What to do :: Pull out every line below containing the word "scene".

--- Begin ---

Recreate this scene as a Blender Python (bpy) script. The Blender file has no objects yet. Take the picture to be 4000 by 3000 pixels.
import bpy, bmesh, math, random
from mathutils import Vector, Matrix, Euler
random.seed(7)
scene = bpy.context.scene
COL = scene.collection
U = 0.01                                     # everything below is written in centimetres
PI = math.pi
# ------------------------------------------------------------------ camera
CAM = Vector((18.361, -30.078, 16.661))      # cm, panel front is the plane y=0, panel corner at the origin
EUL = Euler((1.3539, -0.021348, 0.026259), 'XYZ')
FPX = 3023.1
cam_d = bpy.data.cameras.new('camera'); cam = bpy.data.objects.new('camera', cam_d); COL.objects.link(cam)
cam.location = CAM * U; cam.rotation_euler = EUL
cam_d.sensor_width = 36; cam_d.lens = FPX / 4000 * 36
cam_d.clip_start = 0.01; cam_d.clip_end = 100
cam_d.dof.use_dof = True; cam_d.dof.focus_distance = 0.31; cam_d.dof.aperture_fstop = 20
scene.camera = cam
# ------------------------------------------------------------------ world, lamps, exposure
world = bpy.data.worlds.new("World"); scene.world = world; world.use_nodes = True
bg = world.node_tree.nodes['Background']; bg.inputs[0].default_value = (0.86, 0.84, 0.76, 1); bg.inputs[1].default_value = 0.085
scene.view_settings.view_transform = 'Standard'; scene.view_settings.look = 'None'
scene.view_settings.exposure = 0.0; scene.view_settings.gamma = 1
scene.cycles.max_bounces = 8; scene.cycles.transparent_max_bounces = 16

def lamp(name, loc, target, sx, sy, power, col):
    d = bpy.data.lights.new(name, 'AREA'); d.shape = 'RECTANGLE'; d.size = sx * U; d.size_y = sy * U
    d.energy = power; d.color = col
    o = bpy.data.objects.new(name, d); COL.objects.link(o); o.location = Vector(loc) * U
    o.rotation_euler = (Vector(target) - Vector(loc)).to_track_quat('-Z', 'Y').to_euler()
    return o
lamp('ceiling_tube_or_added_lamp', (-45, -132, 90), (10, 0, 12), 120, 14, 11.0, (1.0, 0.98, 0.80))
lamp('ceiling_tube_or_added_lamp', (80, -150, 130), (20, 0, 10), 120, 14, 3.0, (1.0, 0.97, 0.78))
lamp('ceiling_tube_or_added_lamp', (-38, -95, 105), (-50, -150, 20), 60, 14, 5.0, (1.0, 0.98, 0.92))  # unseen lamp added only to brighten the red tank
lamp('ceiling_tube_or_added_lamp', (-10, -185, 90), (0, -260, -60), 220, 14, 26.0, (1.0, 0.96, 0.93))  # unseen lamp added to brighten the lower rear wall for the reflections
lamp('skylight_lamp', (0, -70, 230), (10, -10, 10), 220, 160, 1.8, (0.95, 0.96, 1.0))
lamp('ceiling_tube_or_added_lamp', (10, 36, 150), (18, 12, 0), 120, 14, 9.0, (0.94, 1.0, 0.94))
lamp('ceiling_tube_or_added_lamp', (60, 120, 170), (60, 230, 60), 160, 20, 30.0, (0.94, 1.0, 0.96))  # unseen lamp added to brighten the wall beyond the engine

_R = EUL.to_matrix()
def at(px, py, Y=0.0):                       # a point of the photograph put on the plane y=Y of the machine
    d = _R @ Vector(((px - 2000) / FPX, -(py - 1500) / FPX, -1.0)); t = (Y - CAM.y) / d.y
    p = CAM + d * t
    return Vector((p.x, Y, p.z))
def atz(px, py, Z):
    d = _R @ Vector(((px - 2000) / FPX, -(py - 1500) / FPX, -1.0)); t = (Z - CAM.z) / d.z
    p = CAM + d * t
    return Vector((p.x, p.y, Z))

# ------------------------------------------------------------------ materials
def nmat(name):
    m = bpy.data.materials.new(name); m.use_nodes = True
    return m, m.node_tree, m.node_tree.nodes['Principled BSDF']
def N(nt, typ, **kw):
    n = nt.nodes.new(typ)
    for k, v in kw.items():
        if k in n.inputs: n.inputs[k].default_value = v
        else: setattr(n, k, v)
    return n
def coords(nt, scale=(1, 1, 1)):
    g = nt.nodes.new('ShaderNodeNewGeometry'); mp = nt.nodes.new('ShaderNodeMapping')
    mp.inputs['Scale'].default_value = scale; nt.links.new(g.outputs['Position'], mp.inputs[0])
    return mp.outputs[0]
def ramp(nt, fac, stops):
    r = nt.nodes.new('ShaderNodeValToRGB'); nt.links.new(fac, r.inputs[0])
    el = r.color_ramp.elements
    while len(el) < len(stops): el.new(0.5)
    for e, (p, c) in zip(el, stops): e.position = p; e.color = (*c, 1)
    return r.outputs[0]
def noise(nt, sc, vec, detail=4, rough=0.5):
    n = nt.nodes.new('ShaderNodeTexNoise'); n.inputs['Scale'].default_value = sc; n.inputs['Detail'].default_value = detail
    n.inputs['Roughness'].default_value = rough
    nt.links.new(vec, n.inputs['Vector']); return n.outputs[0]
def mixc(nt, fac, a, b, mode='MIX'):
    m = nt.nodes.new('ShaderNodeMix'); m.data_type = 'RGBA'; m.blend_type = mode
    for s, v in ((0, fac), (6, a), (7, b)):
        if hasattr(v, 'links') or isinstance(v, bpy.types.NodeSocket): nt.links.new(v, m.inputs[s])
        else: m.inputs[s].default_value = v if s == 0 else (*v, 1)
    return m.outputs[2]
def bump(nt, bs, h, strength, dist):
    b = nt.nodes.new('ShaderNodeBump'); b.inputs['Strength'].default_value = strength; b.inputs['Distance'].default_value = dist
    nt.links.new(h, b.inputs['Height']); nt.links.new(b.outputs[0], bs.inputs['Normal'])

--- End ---

Result below ::
Recreate this scene as a Blender Python (bpy) script. The Blender file has no objects yet. Take the picture to be 4000 by 3000 pixels.
scene = bpy.context.scene
COL = scene.collection
scene.camera = cam
world = bpy.data.worlds.new("World"); scene.world = world; world.use_nodes = True
scene.view_settings.view_transform = 'Standard'; scene.view_settings.look = 'None'
scene.view_settings.exposure = 0.0; scene.view_settings.gamma = 1
scene.cycles.max_bounces = 8; scene.cycles.transparent_max_bounces = 16